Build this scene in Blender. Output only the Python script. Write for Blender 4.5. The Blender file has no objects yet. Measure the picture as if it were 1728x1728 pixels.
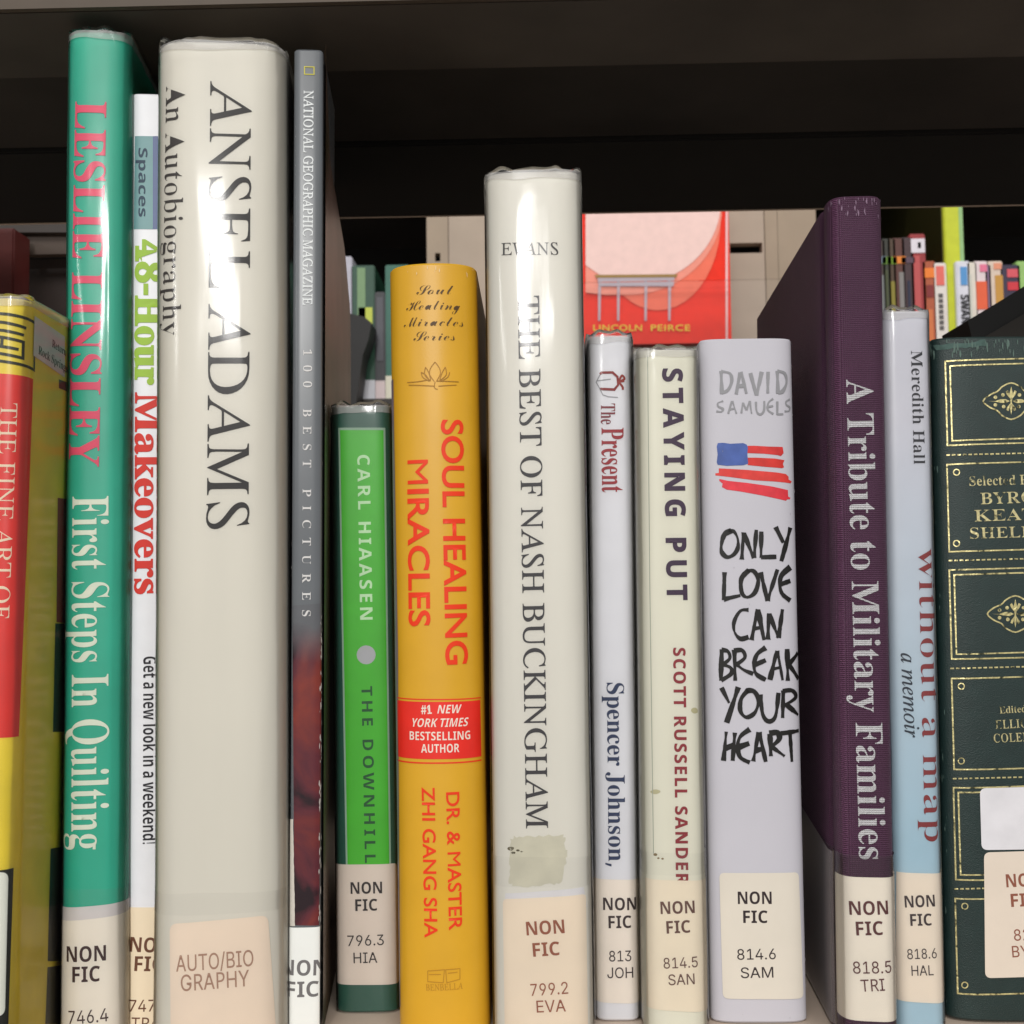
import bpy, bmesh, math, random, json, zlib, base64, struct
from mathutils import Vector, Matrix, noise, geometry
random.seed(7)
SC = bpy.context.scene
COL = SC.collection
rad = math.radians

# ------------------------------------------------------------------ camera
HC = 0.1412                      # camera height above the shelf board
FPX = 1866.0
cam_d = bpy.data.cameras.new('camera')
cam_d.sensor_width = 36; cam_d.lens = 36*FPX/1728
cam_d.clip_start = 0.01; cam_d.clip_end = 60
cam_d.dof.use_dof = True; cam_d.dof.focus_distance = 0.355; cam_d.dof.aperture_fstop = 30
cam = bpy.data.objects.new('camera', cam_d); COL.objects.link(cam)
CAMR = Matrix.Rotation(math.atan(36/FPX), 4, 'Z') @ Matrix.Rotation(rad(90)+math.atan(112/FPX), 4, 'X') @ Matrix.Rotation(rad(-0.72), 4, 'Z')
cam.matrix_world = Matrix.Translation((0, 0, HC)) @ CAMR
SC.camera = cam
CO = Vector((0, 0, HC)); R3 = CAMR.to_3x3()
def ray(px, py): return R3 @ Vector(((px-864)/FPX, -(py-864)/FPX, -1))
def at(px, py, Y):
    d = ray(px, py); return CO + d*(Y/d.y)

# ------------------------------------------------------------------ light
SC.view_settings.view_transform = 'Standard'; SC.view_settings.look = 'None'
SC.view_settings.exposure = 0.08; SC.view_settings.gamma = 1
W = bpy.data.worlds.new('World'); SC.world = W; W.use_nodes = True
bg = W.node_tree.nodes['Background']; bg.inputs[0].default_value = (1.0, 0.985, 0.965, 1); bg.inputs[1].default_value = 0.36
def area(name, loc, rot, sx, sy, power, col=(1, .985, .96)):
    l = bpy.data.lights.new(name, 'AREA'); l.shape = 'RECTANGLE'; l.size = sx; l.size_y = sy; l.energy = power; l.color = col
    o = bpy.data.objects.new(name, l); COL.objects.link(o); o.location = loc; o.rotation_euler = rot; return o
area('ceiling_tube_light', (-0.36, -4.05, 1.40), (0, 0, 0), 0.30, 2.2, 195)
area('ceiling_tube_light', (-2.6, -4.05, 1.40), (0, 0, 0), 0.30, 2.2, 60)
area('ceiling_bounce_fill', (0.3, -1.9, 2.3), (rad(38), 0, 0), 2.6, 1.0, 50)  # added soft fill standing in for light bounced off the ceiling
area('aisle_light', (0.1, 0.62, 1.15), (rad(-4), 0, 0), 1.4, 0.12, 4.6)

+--

Repeat the material above in full and unchanged, minus its images.

Build this scene in Blender. Output only the Python script. Write for Blender 4.5. The Blender file has no objects yet. Measure the picture as if it were 1728x1728 pixels.
import bpy, bmesh, math, random, json, zlib, base64, struct
from mathutils import Vector, Matrix, noise, geometry
random.seed(7)
SC = bpy.context.scene
COL = SC.collection
rad = math.radians

# ------------------------------------------------------------------ camera
HC = 0.1412                      # camera height above the shelf board
FPX = 1866.0
cam_d = bpy.data.cameras.new('camera')
cam_d.sensor_width = 36; cam_d.lens = 36*FPX/1728
cam_d.clip_start = 0.01; cam_d.clip_end = 60
cam_d.dof.use_dof = True; cam_d.dof.focus_distance = 0.355; cam_d.dof.aperture_fstop = 30
cam = bpy.data.objects.new('camera', cam_d); COL.objects.link(cam)
CAMR = Matrix.Rotation(math.atan(36/FPX), 4, 'Z') @ Matrix.Rotation(rad(90)+math.atan(112/FPX), 4, 'X') @ Matrix.Rotation(rad(-0.72), 4, 'Z')
cam.matrix_world = Matrix.Translation((0, 0, HC)) @ CAMR
SC.camera = cam
CO = Vector((0, 0, HC)); R3 = CAMR.to_3x3()
def ray(px, py): return R3 @ Vector(((px-864)/FPX, -(py-864)/FPX, -1))
def at(px, py, Y):
    d = ray(px, py); return CO + d*(Y/d.y)

# ------------------------------------------------------------------ light
SC.view_settings.view_transform = 'Standard'; SC.view_settings.look = 'None'
SC.view_settings.exposure = 0.08; SC.view_settings.gamma = 1
W = bpy.data.worlds.new('World'); SC.world = W; W.use_nodes = True
bg = W.node_tree.nodes['Background']; bg.inputs[0].default_value = (1.0, 0.985, 0.965, 1); bg.inputs[1].default_value = 0.36
def area(name, loc, rot, sx, sy, power, col=(1, .985, .96)):
    l = bpy.data.lights.new(name, 'AREA'); l.shape = 'RECTANGLE'; l.size = sx; l.size_y = sy; l.energy = power; l.color = col
    o = bpy.data.objects.new(name, l); COL.objects.link(o); o.location = loc; o.rotation_euler = rot; return o
area('ceiling_tube_light', (-0.36, -4.05, 1.40), (0, 0, 0), 0.30, 2.2, 195)
area('ceiling_tube_light', (-2.6, -4.05, 1.40), (0, 0, 0), 0.30, 2.2, 60)
area('ceiling_bounce_fill', (0.3, -1.9, 2.3), (rad(38), 0, 0), 2.6, 1.0, 50)  # added soft fill standing in for light bounced off the ceiling
area('aisle_light', (0.1, 0.62, 1.15), (rad(-4), 0, 0), 1.4, 0.12, 4.6)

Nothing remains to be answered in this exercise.